- Scenes as source code -
____

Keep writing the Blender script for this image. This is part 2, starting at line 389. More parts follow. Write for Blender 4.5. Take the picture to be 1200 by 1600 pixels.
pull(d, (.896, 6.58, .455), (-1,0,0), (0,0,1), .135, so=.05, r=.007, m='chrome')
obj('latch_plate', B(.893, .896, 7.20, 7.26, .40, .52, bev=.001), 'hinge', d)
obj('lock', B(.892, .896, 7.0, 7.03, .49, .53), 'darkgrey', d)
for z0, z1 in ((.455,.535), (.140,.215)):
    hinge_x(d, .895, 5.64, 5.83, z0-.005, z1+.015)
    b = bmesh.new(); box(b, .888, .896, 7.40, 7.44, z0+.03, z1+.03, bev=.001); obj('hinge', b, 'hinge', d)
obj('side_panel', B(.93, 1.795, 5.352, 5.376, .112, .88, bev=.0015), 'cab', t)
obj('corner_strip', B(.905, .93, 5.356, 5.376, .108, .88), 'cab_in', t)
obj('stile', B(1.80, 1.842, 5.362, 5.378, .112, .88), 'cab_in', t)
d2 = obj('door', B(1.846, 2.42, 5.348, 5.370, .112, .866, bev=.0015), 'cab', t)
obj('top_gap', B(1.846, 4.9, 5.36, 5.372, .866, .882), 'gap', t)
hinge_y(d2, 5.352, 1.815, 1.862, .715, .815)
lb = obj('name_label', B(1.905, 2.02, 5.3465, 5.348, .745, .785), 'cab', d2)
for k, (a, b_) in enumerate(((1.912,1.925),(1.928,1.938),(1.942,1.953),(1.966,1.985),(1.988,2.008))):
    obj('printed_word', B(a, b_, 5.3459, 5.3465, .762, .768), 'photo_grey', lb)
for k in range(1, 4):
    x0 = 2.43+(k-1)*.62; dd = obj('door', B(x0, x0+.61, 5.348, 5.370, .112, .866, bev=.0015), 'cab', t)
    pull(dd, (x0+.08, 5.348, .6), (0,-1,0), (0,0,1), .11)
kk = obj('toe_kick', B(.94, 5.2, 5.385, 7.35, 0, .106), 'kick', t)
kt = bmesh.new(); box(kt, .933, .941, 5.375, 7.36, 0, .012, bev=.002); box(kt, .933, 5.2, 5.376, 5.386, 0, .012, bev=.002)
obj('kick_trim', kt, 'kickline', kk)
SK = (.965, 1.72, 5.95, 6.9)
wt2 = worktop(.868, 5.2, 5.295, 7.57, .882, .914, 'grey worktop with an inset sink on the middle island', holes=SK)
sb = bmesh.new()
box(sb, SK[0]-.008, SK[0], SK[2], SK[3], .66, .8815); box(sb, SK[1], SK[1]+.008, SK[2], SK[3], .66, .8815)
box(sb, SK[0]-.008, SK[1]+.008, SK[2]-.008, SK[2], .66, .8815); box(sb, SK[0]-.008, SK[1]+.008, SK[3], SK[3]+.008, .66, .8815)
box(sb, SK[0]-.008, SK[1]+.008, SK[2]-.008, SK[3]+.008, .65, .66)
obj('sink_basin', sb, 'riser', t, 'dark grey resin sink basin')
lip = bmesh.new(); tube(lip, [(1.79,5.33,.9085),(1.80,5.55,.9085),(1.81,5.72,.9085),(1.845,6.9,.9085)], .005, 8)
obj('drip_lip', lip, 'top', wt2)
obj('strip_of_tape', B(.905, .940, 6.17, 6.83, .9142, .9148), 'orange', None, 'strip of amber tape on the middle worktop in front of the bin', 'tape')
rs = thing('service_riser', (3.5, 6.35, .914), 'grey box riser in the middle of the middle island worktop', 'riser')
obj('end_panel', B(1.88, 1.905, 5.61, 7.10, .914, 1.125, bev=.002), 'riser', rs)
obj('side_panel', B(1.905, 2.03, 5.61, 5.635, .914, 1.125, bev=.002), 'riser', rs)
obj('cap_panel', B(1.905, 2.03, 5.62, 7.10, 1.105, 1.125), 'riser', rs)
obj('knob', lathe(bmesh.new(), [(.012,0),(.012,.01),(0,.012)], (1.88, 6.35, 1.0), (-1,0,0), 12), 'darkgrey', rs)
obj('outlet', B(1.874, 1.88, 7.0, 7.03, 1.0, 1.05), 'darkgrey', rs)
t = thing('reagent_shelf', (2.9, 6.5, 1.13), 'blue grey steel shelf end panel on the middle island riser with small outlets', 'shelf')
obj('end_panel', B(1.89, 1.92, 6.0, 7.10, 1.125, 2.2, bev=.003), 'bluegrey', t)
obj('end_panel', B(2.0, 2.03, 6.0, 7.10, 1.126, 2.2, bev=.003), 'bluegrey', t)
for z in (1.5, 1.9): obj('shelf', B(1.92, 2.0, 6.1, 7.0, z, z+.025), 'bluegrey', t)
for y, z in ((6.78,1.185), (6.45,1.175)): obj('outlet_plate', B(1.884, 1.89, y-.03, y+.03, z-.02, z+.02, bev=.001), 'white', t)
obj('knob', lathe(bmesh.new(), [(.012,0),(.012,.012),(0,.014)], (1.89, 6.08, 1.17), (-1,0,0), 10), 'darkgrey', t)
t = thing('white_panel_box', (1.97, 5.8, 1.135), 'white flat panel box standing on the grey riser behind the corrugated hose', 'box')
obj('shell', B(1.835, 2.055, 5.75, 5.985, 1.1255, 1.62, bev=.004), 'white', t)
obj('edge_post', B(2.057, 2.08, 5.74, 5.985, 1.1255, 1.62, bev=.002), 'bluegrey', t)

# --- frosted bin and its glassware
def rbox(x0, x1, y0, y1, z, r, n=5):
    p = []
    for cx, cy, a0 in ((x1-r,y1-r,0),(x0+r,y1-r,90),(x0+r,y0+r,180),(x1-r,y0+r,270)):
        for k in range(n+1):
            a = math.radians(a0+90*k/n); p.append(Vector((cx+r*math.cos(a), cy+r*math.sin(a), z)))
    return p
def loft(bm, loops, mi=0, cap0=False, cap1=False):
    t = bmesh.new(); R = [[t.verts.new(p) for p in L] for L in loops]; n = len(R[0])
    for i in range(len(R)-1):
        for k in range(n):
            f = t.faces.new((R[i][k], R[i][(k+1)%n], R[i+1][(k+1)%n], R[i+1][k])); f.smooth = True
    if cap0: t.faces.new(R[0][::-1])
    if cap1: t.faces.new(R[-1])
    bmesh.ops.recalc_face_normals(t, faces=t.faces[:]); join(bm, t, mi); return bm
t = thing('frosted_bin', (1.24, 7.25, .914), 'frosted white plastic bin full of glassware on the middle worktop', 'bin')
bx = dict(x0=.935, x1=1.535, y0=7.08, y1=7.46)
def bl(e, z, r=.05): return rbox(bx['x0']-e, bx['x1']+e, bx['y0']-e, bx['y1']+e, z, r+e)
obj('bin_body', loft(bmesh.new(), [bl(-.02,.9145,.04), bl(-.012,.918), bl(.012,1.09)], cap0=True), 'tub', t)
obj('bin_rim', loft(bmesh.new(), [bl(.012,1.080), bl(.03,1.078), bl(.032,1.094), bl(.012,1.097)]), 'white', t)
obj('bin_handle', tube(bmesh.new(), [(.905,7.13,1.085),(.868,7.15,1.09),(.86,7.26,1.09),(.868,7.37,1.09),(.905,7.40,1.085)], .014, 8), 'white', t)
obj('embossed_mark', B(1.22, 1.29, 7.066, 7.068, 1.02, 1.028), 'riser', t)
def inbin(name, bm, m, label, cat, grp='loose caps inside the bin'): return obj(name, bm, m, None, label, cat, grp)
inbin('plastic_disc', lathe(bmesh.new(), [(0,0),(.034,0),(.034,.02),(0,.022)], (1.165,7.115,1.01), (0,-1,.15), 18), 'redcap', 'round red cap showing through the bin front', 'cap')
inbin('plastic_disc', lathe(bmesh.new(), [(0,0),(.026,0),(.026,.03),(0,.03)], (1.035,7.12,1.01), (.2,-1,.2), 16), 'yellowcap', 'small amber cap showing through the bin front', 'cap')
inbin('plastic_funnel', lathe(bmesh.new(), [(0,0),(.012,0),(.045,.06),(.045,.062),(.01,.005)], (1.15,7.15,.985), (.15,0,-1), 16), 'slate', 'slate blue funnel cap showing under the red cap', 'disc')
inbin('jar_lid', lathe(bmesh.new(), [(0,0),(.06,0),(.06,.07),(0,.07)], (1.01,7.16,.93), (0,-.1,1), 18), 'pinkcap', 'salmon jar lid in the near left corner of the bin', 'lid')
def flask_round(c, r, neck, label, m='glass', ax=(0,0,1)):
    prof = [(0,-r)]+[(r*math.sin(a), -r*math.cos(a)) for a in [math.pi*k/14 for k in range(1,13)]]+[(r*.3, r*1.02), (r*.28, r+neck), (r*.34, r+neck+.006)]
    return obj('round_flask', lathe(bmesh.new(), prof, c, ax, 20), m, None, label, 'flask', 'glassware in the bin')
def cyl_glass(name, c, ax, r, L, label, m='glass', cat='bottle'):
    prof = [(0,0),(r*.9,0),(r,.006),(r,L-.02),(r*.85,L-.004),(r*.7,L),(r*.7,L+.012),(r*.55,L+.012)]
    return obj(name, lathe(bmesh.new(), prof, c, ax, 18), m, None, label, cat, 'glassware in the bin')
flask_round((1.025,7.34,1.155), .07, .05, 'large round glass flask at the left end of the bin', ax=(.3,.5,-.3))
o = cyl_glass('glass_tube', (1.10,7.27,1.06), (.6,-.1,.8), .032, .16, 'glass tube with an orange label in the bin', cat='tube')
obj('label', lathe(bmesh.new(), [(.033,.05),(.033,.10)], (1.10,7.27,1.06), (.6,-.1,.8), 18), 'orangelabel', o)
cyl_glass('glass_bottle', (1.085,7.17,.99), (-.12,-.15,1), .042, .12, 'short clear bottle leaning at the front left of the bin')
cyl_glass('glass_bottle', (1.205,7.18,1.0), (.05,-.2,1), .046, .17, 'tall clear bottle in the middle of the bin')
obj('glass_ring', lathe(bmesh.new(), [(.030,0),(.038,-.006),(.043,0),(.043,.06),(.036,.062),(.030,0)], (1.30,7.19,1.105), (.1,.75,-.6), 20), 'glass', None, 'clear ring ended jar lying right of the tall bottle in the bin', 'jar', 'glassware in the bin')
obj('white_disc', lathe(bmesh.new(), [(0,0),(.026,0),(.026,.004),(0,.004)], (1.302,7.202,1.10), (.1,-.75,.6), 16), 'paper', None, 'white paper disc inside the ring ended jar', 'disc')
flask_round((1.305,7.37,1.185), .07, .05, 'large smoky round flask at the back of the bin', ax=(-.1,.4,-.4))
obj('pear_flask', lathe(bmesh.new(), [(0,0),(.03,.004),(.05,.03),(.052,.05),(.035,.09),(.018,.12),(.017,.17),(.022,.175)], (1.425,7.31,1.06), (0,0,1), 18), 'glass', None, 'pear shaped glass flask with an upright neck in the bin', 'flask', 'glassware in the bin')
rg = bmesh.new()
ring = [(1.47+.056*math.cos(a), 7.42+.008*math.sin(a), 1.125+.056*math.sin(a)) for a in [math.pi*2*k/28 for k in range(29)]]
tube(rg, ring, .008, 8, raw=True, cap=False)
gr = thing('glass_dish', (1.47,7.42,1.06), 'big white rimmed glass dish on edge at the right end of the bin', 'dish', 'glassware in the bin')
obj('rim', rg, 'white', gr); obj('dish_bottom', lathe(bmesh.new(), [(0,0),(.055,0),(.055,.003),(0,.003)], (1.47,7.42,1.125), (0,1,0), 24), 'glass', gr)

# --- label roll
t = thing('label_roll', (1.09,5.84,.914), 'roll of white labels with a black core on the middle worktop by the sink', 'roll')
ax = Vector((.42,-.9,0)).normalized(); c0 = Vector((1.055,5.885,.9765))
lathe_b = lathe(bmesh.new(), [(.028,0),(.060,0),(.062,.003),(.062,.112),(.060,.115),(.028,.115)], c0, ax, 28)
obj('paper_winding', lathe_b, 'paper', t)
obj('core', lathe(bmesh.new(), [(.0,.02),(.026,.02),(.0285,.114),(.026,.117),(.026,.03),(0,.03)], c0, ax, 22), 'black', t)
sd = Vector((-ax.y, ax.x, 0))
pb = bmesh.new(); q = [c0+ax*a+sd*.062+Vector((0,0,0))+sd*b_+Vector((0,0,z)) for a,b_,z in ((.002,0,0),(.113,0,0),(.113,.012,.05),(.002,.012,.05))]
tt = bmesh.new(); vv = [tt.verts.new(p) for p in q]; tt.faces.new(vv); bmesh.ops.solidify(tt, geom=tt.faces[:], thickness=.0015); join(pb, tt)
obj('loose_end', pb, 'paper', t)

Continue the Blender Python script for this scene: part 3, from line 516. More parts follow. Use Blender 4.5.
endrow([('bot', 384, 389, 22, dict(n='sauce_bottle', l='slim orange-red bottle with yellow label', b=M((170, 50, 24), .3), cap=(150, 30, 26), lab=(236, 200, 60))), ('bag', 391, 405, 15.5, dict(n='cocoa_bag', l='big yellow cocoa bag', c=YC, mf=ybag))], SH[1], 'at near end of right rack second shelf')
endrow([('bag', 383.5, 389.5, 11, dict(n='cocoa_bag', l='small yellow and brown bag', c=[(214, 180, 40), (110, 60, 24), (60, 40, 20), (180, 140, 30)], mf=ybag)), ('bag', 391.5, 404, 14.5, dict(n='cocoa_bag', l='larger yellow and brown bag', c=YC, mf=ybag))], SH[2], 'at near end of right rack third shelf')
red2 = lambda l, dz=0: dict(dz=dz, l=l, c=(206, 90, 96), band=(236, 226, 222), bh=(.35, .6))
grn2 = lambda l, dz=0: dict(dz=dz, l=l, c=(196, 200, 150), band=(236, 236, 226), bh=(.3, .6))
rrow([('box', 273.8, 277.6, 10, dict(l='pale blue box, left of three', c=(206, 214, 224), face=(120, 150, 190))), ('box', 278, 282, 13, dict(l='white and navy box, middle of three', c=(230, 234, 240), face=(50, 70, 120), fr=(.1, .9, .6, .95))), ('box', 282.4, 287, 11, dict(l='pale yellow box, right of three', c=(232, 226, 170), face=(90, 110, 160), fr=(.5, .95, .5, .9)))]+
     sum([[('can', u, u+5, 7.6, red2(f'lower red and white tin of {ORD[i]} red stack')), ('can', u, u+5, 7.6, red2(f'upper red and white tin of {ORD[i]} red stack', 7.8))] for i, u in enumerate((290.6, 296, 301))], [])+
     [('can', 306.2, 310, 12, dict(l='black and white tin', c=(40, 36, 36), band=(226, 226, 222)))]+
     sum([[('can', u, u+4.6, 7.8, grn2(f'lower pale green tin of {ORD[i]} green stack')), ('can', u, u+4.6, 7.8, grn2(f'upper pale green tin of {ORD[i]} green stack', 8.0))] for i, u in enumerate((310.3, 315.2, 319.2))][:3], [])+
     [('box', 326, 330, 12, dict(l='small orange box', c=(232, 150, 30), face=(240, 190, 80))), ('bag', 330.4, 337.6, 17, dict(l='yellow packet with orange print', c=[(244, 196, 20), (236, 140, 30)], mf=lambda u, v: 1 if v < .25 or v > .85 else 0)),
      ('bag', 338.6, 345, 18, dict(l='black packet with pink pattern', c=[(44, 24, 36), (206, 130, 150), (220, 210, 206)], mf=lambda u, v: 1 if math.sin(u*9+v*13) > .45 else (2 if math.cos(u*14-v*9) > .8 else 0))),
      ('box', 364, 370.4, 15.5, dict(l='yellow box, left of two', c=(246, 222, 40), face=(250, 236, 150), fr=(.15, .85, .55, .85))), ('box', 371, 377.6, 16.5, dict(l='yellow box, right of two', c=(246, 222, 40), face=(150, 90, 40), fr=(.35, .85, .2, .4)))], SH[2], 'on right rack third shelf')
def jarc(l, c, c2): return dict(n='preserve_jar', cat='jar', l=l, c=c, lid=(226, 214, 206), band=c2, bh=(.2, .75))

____

- Written instruction -
Show each line of the listing that holds the string "More".

- Output below -
Keep writing the Blender script for this image. This is part 2, starting at line 389. More parts follow. Write for Blender 4.5. Take the picture to be 1200 by 1600 pixels.
Continue the Blender Python script for this scene: part 3, from line 516. More parts follow. Use Blender 4.5.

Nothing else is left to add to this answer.